Sun vollzieht einen Schwenk in der Abwehrstrategie gegen Linux und bestellt Ian Murdock, den Gründer der Debian-Version, zum ersten Chief Operating Platforms Officer. "Es erinnert fast an das alte Microsoft", kommentiert Rob Enderle von der Enderle Group. "Durch eine Strategie des Annehmens und Ausweitens wurde damals aus einer kleinen Softwareschmiede der weltweit führende Softwarekonzern. Murdoch könnte Sun eine große Hilfe dabei sein, Produkte auf den Markt zu bringen, die die Anhänger von Linux vorziehen."
"Ich verlasse die Linux Foundation mit Wehmut", schrieb Murdock in seinem Blog. Die Linux Foundation wurde vor einem Monat durch das Zusammengehen der OSDL und der Free Standards Group ins Leben gerufen. "Alles, was ich über Computing weiß, hab ich auf Sun Workstations gelernt, und das gilt für viele andere frühe Linux-Entwickler ebenso", begründet Murdock den Reiz, den Sun für ihn besitzt.

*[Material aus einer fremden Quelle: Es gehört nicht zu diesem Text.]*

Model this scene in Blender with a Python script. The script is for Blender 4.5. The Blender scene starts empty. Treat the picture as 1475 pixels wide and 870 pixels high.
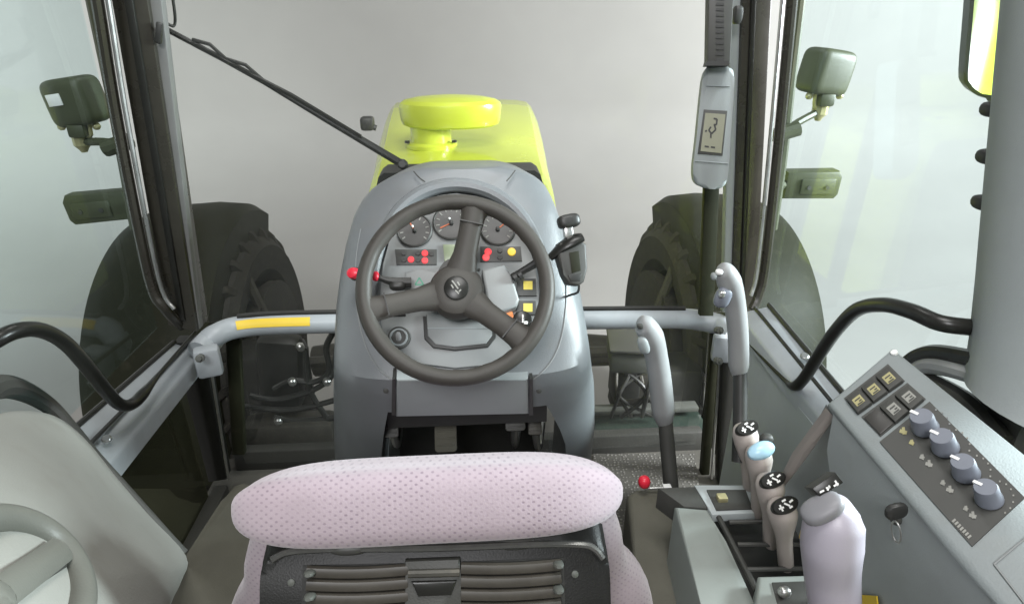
import bpy, bmesh, math, random
from mathutils import Vector as V, Matrix, Quaternion
random.seed(7)
R = math.radians
sc = bpy.context.scene
col = sc.collection

# ---------------------------------------------------------------- camera
PITCH, YAW, FPX = R(24.8), R(4.0), 901.4
CAMP = V((0.03, 0.0, 1.5))
cd = bpy.data.cameras.new('camera'); cam = bpy.data.objects.new('camera', cd); col.objects.link(cam)
cd.sensor_width = 36; cd.lens = 36 * FPX / 1475; cd.clip_start = 0.02; cd.clip_end = 200
cam.location = CAMP; cam.rotation_euler = (R(90) - PITCH, 0, -YAW)
sc.camera = cam
# ---------------------------------------------------------------- light
w = bpy.data.worlds.new('World'); sc.world = w; w.use_nodes = True
bg = w.node_tree.nodes['Background']; bg.inputs[0].default_value = (0.98, 0.985, 1.0, 1); bg.inputs[1].default_value = 0.19
sc.view_settings.view_transform = 'Standard'; sc.view_settings.look = 'None'
sc.view_settings.exposure = 0.0; sc.view_settings.gamma = 1.0; sc.view_settings.use_curve_mapping = False

def area(name, loc, target, size, power, colr=(1, 1, 1), spread=180):
    l = bpy.data.lights.new(name, 'AREA'); l.shape = 'RECTANGLE'; l.size = size[0]; l.size_y = size[1]
    l.energy = power; l.color = colr; l.spread = R(spread)
    o = bpy.data.objects.new(name, l); col.objects.link(o); o.location = loc
    o.rotation_euler = (V(target) - V(loc)).to_track_quat('-Z', 'Y').to_euler()
    return o
area('softbox_key', (3.7, 1.0, 2.0), (0.2, 1.2, 0.7), (1.0, 1.0), 490, (0.95, 0.98, 1.0))
area('softbox_top', (0.3, 0.4, 4.2), (-0.1, 0.9, 0.6), (1.4, 1.4), 85, (1.0, 0.99, 0.97))
area('softbox_wall_right', (5.6, 1.6, 4.6), (5.6, 7.2, 1.8), (2.0, 2.0), 570, (0.93, 0.98, 1.0), 110)
area('softbox_wall_left', (-5.0, -0.8, 4.4), (-8.2, 5.0, 1.6), (2.0, 2.0), 480, (0.90, 1.0, 1.0), 95)
area('softbox_rear', (-0.7, -2.7, 3.9), (0.4, 0.7, 0.7), (1.4, 1.2), 150, (0.98, 0.98, 1.0))
area('hood_fill', (0.1, 3.3, 4.2), (0.0, 2.6, 1.0), (0.6, 0.6), 22, (1, 1, 0.97))  # added fill lamp, no known source: brightens the bonnet, drops the cap's shadow

# ---------------------------------------------------------------- pixel rays of the photograph -> places in the cab
FW = V((math.sin(YAW) * math.cos(PITCH), math.cos(YAW) * math.cos(PITCH), -math.sin(PITCH)))
RT = V((math.cos(YAW), -math.sin(YAW), 0)); UP = RT.cross(FW)
def ray(px, py): return FW + RT * ((px - 737.5) / FPX) + UP * ((435 - py) / FPX)
def A(px, py, Y):
    d = ray(px, py); return CAMP + d * ((Y - CAMP.y) / d.y)
def AX(px, py, X):
    d = ray(px, py); return CAMP + d * ((X - CAMP.x) / d.x)
def AZ(px, py, Z):
    d = ray(px, py); return CAMP + d * ((Z - CAMP.z) / d.z)
def proj(p):
    v = p - CAMP; z = v.dot(FW); return 737.5 + FPX * v.dot(RT) / z, 435 - FPX * v.dot(UP) / z
class Pl:
    def __init__(s, p, n): s.p = V(p); s.n = V(n).normalized()
    def h(s, px, py, off=0.0):
        d = ray(px, py); q = s.p + s.n * off
        return CAMP + d * ((q - CAMP).dot(s.n) / d.dot(s.n))
    def many(s, pts, off=0.0): return [s.h(x, y, off) for x, y in pts]
    def frame(s):
        u = V((0, 0, 1)) - s.n * s.n.z; u.normalize(); r = u.cross(s.n)
        return Matrix((r, u, s.n)).transposed()       # columns right, up, normal
def plane3(a, b, c):
    n = (b - a).cross(c - a)
    if n.dot(CAMP - a) < 0: n = -n
    return Pl(a, n)

# ---------------------------------------------------------------- materials
def mat(name, rgb, rough=0.5, var=0.08, nscale=6.0, bump=0.0, bscale=300.0, metal=0.0, coat=0.0, spec=0.5, dirt=0.0):
    m = bpy.data.materials.new(name); m.use_nodes = True
    nt = m.node_tree; N = nt.nodes; L = nt.links; b = N['Principled BSDF']
    b.inputs['Roughness'].default_value = rough; b.inputs['Metallic'].default_value = metal
    b.inputs['Coat Weight'].default_value = coat; b.inputs['Specular IOR Level'].default_value = spec
    tc = N.new('ShaderNodeTexCoord'); nz = N.new('ShaderNodeTexNoise')
    nz.inputs['Scale'].default_value = nscale; nz.inputs['Detail'].default_value = 5; nz.inputs['Roughness'].default_value = 0.65
    L.new(tc.outputs['Object'], nz.inputs['Vector'])
    rp = N.new('ShaderNodeValToRGB')
    rp.color_ramp.elements[0].position = 0.3; rp.color_ramp.elements[1].position = 0.7
    lo = [c * (1 - var) for c in rgb]; hi = [min(1, c * (1 + var)) for c in rgb]
    rp.color_ramp.elements[0].color = (*lo, 1); rp.color_ramp.elements[1].color = (*hi, 1)
    L.new(nz.outputs['Fac'], rp.inputs['Fac'])
    last = rp.outputs['Color']
    if dirt:
        n2 = N.new('ShaderNodeTexNoise'); n2.inputs['Scale'].default_value = nscale * 5; n2.inputs['Detail'].default_value = 8
        L.new(tc.outputs['Object'], n2.inputs['Vector'])
        r2 = N.new('ShaderNodeMapRange'); r2.inputs[1].default_value = 0.55; r2.inputs[2].default_value = 0.75
        r2.inputs[3].default_value = 0; r2.inputs[4].default_value = dirt
        L.new(n2.outputs['Fac'], r2.inputs[0])
        mx = N.new('ShaderNodeMixRGB'); mx.inputs[2].default_value = (0.16, 0.14, 0.10, 1)
        L.new(r2.outputs[0], mx.inputs[0]); L.new(last, mx.inputs[1]); last = mx.outputs[0]
    L.new(last, b.inputs['Base Color'])
    mr = N.new('ShaderNodeMapRange'); mr.inputs[3].default_value = max(0.02, rough - 0.08); mr.inputs[4].default_value = min(1, rough + 0.08)
    L.new(nz.outputs['Fac'], mr.inputs[0]); L.new(mr.outputs[0], b.inputs['Roughness'])
    if bump:
        n3 = N.new('ShaderNodeTexNoise'); n3.inputs['Scale'].default_value = bscale; n3.inputs['Detail'].default_value = 3
        L.new(tc.outputs['Object'], n3.inputs['Vector'])
        bp = N.new('ShaderNodeBump'); bp.inputs['Strength'].default_value = bump; bp.inputs['Distance'].default_value = 0.002
        L.new(n3.outputs['Fac'], bp.inputs['Height']); L.new(bp.outputs['Normal'], b.inputs['Normal'])
    return m
def glow(name, rgb, strength):
    m = bpy.data.materials.new(name); m.use_nodes = True; b = m.node_tree.nodes['Principled BSDF']
    b.inputs['Base Color'].default_value = (*[c * 0.5 for c in rgb], 1)
    b.inputs['Emission Color'].default_value = (*rgb, 1); b.inputs['Emission Strength'].default_value = strength
    b.inputs['Roughness'].default_value = 0.3
    return m
def glass(name, tint, refl=0.5, haze=0.0, hcol=(0.8, 0.85, 0.82)):
    m = bpy.data.materials.new(name); m.use_nodes = True; nt = m.node_tree; N = nt.nodes; L = nt.links
    N.remove(N['Principled BSDF']); out = N['Material Output']
    tr = N.new('ShaderNodeBsdfTransparent'); tr.inputs[0].default_value = (*tint, 1)
    gl = N.new('ShaderNodeBsdfGlossy'); gl.inputs['Roughness'].default_value = 0.03
    fr = N.new('ShaderNodeFresnel'); fr.inputs[0].default_value = 1.45
    mu = N.new('ShaderNodeMath'); mu.operation = 'MULTIPLY'; mu.inputs[1].default_value = refl
    L.new(fr.outputs[0], mu.inputs[0])
    mx = N.new('ShaderNodeMixShader'); L.new(mu.outputs[0], mx.inputs[0]); L.new(tr.outputs[0], mx.inputs[1]); L.new(gl.outputs[0], mx.inputs[2])
    last = mx.outputs[0]
    if haze:
        df = N.new('ShaderNodeBsdfTranslucent'); df.inputs[0].default_value = (*hcol, 1)
        d2 = N.new('ShaderNodeBsdfDiffuse'); d2.inputs[0].default_value = (*hcol, 1)
        a = N.new('ShaderNodeMixShader'); a.inputs[0].default_value = 0.5; L.new(df.outputs[0], a.inputs[1]); L.new(d2.outputs[0], a.inputs[2])
        nz = N.new('ShaderNodeTexNoise'); nz.inputs['Scale'].default_value = 1.6; nz.inputs['Detail'].default_value = 4
        tc = N.new('ShaderNodeTexCoord'); L.new(tc.outputs['Object'], nz.inputs['Vector'])
        mr = N.new('ShaderNodeMapRange'); mr.inputs[1].default_value = 0.3; mr.inputs[2].default_value = 0.7
        mr.inputs[3].default_value = haze * 0.6; mr.inputs[4].default_value = haze * 1.4; L.new(nz.outputs['Fac'], mr.inputs[0])
        b = N.new('ShaderNodeMixShader'); L.new(mr.outputs[0], b.inputs[0]); L.new(last, b.inputs[1]); L.new(a.outputs[0], b.inputs[2]); last = b.outputs[0]
    L.new(last, out.inputs[0]); return m

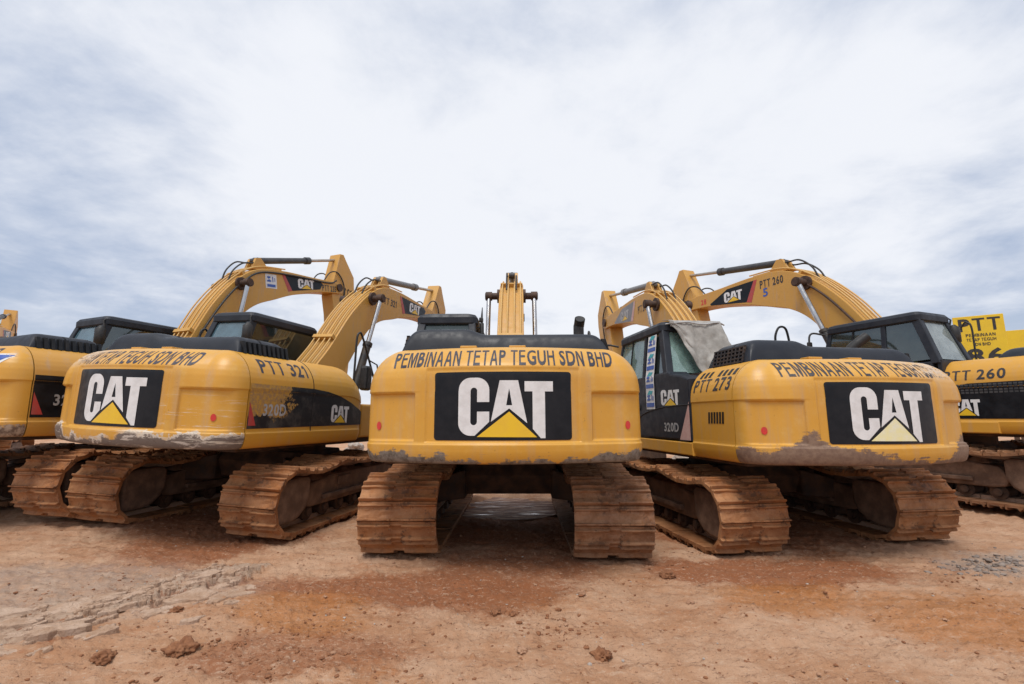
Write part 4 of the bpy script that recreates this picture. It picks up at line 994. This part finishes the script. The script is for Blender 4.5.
# soil kinds: damp orange clay, red clay by the tracks plus painted shade, pale dry crust, grey grit
X, Y = verts[:, 0], verts[:, 1]
nz = fbm(X * .9, Y * .9 + 4, 5, .6)
def blob(cx, cy, rx, ry, k=.55): return ss(1.15, .45, np.hypot((X - cx) / rx, (Y - cy) / ry) + k * nz)
damp = np.maximum.reduce([blob(-1.65, 3.95, .75, .42), blob(3.4, 3.7, 1.1, .75), blob(2.2, 4.2, .8, .5), blob(-.9, 2.75, .55, .35) * .6, blob(.6, 4.1, .8, .3) * .35])
redclay_shade = np.maximum.reduce([blob(-.9, 4.4, 1.5, .55), blob(-1.5, 3.2, .8, .4) * .7, blob(2.6, 4.9, 1.6, .6), blob(0, 6.5, 1.8, 2.2), blob(-3.6, 6.5, 1.6, 2.0), blob(3.2, 7, 1.8, 2.2), blob(-2.2, 2.4, .35, .25) * .8])  # red clay; the large blobs also paint shade onto the soil beneath the machines
_d = crust_sd(X, Y) + .34 * fbm(X * 2.2, Y * 2.2 + 50, 5, .62); crust = ss(-.02, .02, _d) * ss(.8, .3, _d) * ss(2.9, 3.4, Y) * ss(5.1, 4.8, Y)
_n2 = fbm(X * 1.7, Y * 1.7 + 9, 4); _n3 = fbm(X * 8, Y * 8, 4, .6); _U = X * math.cos(.95) + Y * math.sin(.95) + .10 * _n2; _V = -X * math.sin(.95) + Y * math.cos(.95) + .10 * _n3
_e1, _e2, _ch = worley(_U * 2.6, _V * 4.6); redclay_shade = np.maximum(redclay_shade, 1.3 * crust * ss(.09, .02, _e2 - _e1) + .9 * ss(-.10, -.02, _d) * ss(.02, -.02, _d) * ss(2.9, 3.4, Y) * ss(5.1, 4.8, Y)); crust = crust * ss(.03, .09, _e2 - _e1); grit = np.maximum(blob(-4.0, 4.2, 2.0, 1.0) * .7, blob(5.6, 5.2, 1.2, .8))  # shade painted into the crust cracks and along the foot of its step
at = me.color_attributes.new('soil', 'FLOAT_COLOR', 'POINT')
at.data.foreach_set('color', np.stack([damp, redclay_shade, crust, grit], 1).ravel())
t = NT('laterite soil')
ac = t.n('ShaderNodeAttribute', attribute_name='soil'); sep = t.n('ShaderNodeSeparateColor'); t.put(sep.inputs[0], ac.outputs['Color'])
n1 = t.noise(1.3, 8, .65); n2 = t.noise(7, 8, .7); n3 = t.noise(30, 6, .75); n4 = t.noise(110, 3, .6); n5 = t.noise(3.1, 6, .7, stretch=(.5, 1.6, 1))
st1 = t.noise(9, 7, .75, stretch=(.35, 1.5, 1)); st2 = t.noise(26, 5, .75, stretch=(.4, 1.6, 1))
c = t.mix(t.step(n1, .30, .70), (.42, .215, .112), (.55, .350, .228))
c = t.mix(t.step(n5, .48, .74, 0, .8), c, (.37, .165, .075))
jit = t.ma('ADD', t.ma('MULTIPLY', t.ma('SUBTRACT', n2, .5), 1.1), t.ma('MULTIPLY', t.ma('SUBTRACT', n3, .5), 1.0))
c = t.mix(t.step(t.ma('ADD', sep.outputs[1], jit), .10, 1.05, 0, .9), c, (.27, .092, .034))  # red clay colour, also the painted shade under machines and in crust cracks
c = t.mix(t.step(t.ma('ADD', sep.outputs[0], jit), .10, 1.15, 0, .72), c, (.43, .165, .045))
c = t.mix(t.step(t.ma('ADD', ac.outputs['Alpha'], jit), .20, 1.0, 0, .7), c, (.37, .30, .25))
c = t.mix(t.step(sep.outputs[2], .3, .7, 0, .8), c, t.mix(t.step(n2, .4, .65), (.46, .34, .255), (.36, .24, .165)))
c = t.mix(t.step(st1, .55, .68, 0, .6), c, (.25, .125, .07))
c = t.mix(t.step(st2, .57, .65, 0, .65), c, (.17, .088, .053))
c = t.mix(t.step(st2, .44, .36, 0, .5), c, (.58, .42, .30))
c = t.mix(t.step(n3, .42, .34, 0, .5), c, (.57, .41, .30))
c = t.mix(t.step(t.noise(70, 3, .6), .64, .70, 0, .7), c, (.14, .075, .05))
t.pbr(c, t.step(t.ma('ADD', sep.outputs[0], t.ma('MULTIPLY', n2, .3)), .3, 1.0, .92, .38), normal=t.bump(t.ma('ADD', t.ma('MULTIPLY', n3, .7), t.ma('MULTIPLY', n4, .5)), .8, .03), spec=.3)
me.materials.append(t.m)
gr = ob('ground', me); gr['kind'] = 'structure'
def gz(x, y): return float(height(np.array([x]), np.array([y]))[0])

mb = MB(); l = [(-.08 + .95 * math.cos(a), 8.3 + 1.05 * math.sin(a), -.034) for a in np.linspace(0, 2 * math.pi, 40, endpoint=False)]
l = [(x_, y_, -.040) for x_, y_, z_ in l]; mb.add(l, [tuple(range(40))])
t = NT('muddy water'); pd = ob('puddle', mb.mesh('puddle', t.pbr(t.mix(t.step(t.noise(9, 6, .7, stretch=(.4, 1.5, 1)), .45, .62), (.15, .07, .04), (.42, .26, .18)), t.step(t.noise(5, 5, .6, stretch=(.4, 1.5, 1)), .30, .50, .16, .9), normal=t.bump(t.noise(12, 5, .65), .25, .02), spec=.6))); pd['kind'] = 'structure'
def slabs():
    rd = random.Random(21); mb = MB(); L = []
    for (ax, ay), (bx, by) in zip(CRUST, CRUST[1:]): L += [(ax + (bx - ax) * q / 8, ay + (by - ay) * q / 8) for q in range(8)]
    done = []
    for k in range(650):
        bx, by = rd.choice(L); off = rd.gauss(.16, .20); x = bx - off * .75 + rd.gauss(0, .07); y = by + off * .55 + rd.gauss(0, .07)
        r = rd.uniform(.04, .16) if k < 110 else rd.uniform(.012, .06)
        if any(math.hypot(x - q[0], (y - q[1])) < (r + q[2]) * .80 for q in done): continue
        done.append((x, y, r)); n = rd.randint(6, 9); th = rd.uniform(.012, .034) * (.5 + r * 2); z = gz(x, y); a0 = rd.random() * 6; ph = .75
        tx, ty_ = rd.uniform(-.12, .12), rd.uniform(-.12, .12); ring = []
        for q in range(n * 3):
            a = a0 + 6.2832 * q / (n * 3); rr_ = r * (.82 + .18 * math.cos(n * .5 * a + k) + rd.uniform(-.13, .13)); u, v = rr_ * 1.35 * math.cos(a), rr_ * .85 * math.sin(a)
            ring.append((u * math.cos(ph) - v * math.sin(ph), u * math.sin(ph) + v * math.cos(ph)))
        m = len(ring); vs = []
        for f_, h_ in ((1.02, -.03), (1.0, th * .55), (.95, th * .9), (.80, th), (.4, th * 1.05)):
            for u, v in ring: vs.append((x + u * f_, y + v * f_, z + h_ + (tx * u + ty_ * v if h_ > 0 else 0) + (rd.uniform(-.004, .004) if h_ > 0 else 0)))
        vs.append((x, y, z + th * 1.05))
        fs = [(a * m + b, a * m + (b + 1) % m, (a + 1) * m + (b + 1) % m, (a + 1) * m + b) for a in range(4) for b in range(m)] + [(4 * m + b, 4 * m + (b + 1) % m, 5 * m) for b in range(m)]
        mb.add(vs, fs)
    return mb
t = NT('dried pale mud'); n1 = t.noise(5, 7, .7); n2 = t.noise(22, 6, .75); n3 = t.noise(60, 4, .7)
c = t.mix(t.step(n1, .35, .65), (.42, .27, .18), (.55, .40, .30)); c = t.mix(t.step(n2, .56, .68, 0, .6), c, (.24, .135, .085)); c = t.mix(t.step(n3, .60, .68, 0, .6), c, (.18, .10, .065)); c = t.mix(t.step(n2, .42, .34, 0, .5), c, (.58, .45, .35))
cr_ = ob('dried_mud_crust', slabs().mesh('dried mud crust', t.pbr(c, .95, normal=t.bump(t.ma('ADD', n2, t.ma('MULTIPLY', n3, .6)), .9, .02), spec=.2))); cr_['kind'] = 'stuff'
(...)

Der Linux-Guru behält jedoch seine Funktion als Vorsitzender des Linux Standard Base Projekts innerhalb der Foundation. Sun ist Mitglied der Linux Foundation.
Laut Simon Phipps, Chief Open Source Officer bei Sun, soll Murdock eine neue Strategie für die Weiterentwicklung sowohl von Solaris als auch von GNU/Linux aufbauen. Die Anstellung des Linux-Manns sei gleichzeitig "ein brillianter und kontroverser" Schachzug, so Phipps, aber auch ein logischer nächster Schritt für Sun. Dem stimmt auch Enderle zu. Die Industrie sei schon lange reif für eine echte wettbewerbsfähige Alternative zu Linux. Und da für Sun von dem Pinguin-Betriebssystem die meiste Gefahr ausgeht, sei es logisch, dass der Anbieter die beste konkurrenzfähige Antwort darauf geben muss, um weiterhin erfolgreich zu sein. Vorausgesetzt Murdock kann bei Sun arbeiten, denn nicht jeder komme mit dieser Unternehmenskultur zurecht, so der Analyst, werde er eine echte Alternative zu Linux entwickeln, deren großer Vorteil unter anderen eine bessere Zusammenarbeit mit vorhandenen Unix-Plattformen ist.
Der Analyst Stephen O’Grady von RedMonk hält zwar Murdock für eine exzellente Wahl, doch berge der Schachzug auch Risiken. Der Analyst kennt Sun sehr gut, weil die Kalifornier RedMonk-Kunden sind. Murdock werde auf erheblichen internen Widerstand stoßen, so der Analyst, und die notwendigen Änderungen nicht durchführen können.
Murdock hatte das Debian-Projekt 1993 gegründet und die Linux-Distribution nach seiner Frau Deb und dem eigenen Vornamen, Ian, benannt.